Respondent Meryl Neiman, an attorney and Democratic Party organizer, filed a brief (pdf) in opposition to the petition.

Contrary to Mr. Huffman’s submissions, “the Elections Clause is not an escape hatch for a state legislature to wriggle free of its own state constitution, particularly of constitutional provisions the legislature itself established and endorsed in an effort to reflect the will of the voters,” Ms. Neiman wrote.

“Under any plausible reading of the Elections Clause, it leaves room for state courts to apply specific constitutional anti-gerrymandering provisions by invalidating an unconstitutional map and sending it back to the state legislature to redraw. That is all this case is about.”

On June 30, the U.S. Supreme Court summarily granted the petition in Huffman v. Neiman (court file 22-362). The court issued an unsigned order and didn’t explain its decision. No justices dissented.

The court vacated the judgment of the Supreme Court of Ohio and remanded the case to that court in light of its decision in Moore v. Harper.

Neither Mr. Huffman’s attorney, William Dornette of Taft Stettinius and Hollister in Cincinnati, nor Ms. Neiman’s attorney, Abha Khanna of Elias Law Group in Seattle, responded by press time to requests by The Epoch Times for comment.

Mr. Huffman said in a statement after the U.S. Supreme Court acted that his appeal “clearly recognized serious constitutional concerns.”

“We are reviewing the U.S. Supreme Court’s message to determine the path forward,” he said, as reported by the Ohio Capital Journal.

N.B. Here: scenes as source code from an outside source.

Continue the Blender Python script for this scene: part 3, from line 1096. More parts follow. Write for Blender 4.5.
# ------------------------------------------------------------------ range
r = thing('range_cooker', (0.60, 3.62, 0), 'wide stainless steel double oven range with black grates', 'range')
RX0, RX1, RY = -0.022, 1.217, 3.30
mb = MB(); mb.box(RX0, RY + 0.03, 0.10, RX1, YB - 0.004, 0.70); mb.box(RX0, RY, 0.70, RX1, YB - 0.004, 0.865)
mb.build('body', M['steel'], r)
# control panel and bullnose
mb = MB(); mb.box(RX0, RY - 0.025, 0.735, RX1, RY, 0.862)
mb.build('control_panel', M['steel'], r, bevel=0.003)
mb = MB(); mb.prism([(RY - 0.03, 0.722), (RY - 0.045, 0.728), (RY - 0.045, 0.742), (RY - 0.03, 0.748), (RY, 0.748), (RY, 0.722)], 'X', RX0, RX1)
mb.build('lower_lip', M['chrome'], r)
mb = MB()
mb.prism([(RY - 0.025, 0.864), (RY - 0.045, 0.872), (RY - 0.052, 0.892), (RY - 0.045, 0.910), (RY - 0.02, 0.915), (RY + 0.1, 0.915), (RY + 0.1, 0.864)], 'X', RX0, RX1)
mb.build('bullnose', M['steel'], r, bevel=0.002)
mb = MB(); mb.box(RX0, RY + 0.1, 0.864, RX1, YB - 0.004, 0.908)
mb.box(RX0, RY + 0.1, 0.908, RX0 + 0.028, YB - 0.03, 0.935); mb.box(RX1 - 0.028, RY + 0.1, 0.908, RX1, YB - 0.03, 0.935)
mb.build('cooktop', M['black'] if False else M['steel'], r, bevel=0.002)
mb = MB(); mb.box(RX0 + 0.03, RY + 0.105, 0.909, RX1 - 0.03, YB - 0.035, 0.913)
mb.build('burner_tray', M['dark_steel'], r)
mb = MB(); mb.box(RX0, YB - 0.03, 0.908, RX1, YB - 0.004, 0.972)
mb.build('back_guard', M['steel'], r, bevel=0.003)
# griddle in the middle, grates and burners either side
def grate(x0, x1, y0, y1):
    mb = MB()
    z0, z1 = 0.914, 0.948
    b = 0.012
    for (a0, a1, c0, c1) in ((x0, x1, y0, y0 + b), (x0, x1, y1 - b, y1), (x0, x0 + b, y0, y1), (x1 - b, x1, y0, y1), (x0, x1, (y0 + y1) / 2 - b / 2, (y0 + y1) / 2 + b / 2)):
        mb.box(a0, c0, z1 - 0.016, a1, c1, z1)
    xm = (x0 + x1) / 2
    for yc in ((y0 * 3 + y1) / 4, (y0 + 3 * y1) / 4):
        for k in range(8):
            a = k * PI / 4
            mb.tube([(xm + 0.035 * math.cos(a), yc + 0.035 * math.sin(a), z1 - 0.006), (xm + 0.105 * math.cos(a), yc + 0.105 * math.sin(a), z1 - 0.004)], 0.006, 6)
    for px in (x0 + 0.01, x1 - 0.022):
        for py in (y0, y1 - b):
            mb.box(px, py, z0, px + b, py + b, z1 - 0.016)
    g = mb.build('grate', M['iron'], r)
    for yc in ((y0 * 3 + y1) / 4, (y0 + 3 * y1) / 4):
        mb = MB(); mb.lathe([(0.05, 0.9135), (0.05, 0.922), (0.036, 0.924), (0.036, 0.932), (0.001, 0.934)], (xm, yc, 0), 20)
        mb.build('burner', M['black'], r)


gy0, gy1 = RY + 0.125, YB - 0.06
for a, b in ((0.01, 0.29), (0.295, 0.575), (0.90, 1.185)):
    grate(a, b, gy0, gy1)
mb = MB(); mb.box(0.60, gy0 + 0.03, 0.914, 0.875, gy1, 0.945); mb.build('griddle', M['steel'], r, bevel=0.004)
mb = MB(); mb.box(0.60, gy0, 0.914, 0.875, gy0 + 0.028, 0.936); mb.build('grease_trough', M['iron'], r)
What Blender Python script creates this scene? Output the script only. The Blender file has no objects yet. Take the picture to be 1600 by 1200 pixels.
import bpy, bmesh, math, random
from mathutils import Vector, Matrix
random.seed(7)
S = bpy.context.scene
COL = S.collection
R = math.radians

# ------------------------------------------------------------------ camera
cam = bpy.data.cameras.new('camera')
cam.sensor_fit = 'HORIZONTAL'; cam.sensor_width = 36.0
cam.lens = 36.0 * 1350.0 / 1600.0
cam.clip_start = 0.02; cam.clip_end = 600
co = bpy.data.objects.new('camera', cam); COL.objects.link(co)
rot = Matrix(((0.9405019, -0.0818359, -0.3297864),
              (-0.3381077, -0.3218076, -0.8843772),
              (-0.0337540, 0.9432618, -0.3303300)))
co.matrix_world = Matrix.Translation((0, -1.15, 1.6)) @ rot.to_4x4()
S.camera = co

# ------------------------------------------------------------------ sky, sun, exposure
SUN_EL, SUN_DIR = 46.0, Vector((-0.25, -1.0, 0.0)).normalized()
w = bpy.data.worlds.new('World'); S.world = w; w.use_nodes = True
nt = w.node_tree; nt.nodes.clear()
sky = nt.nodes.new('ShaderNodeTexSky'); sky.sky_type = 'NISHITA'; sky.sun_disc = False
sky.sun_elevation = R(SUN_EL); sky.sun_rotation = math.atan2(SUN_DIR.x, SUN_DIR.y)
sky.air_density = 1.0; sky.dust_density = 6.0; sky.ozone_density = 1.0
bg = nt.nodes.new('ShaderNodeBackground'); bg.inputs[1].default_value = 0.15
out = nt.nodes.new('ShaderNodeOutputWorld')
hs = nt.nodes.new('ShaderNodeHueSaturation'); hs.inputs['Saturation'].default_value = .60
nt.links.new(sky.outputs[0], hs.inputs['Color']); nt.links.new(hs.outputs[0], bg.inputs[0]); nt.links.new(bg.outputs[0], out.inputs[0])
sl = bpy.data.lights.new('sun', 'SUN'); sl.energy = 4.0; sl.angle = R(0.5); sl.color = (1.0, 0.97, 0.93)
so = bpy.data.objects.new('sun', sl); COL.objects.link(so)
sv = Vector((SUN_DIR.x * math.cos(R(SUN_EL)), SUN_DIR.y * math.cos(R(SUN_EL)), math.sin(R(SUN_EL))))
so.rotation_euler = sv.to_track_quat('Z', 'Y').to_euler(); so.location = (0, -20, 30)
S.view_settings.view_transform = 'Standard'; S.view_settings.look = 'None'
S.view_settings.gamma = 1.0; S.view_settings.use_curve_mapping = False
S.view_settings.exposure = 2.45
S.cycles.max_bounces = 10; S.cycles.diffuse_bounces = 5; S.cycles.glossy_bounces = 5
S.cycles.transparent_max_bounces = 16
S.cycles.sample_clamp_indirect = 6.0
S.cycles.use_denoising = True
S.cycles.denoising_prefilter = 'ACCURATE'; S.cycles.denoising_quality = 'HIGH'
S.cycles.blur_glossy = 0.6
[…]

The outlet quoted Freda Levenson, legal director for the ACLU of Ohio, saying that if the Supreme Court of Ohio correctly applies Moore v. Harper to the case, it'll affirm its prior ruling that rejected the congressional map.

“What SCOTUS said in Moore was that legislatures must follow their state constitutions—consistent with what the Ohio Supreme Court already decided,” she said.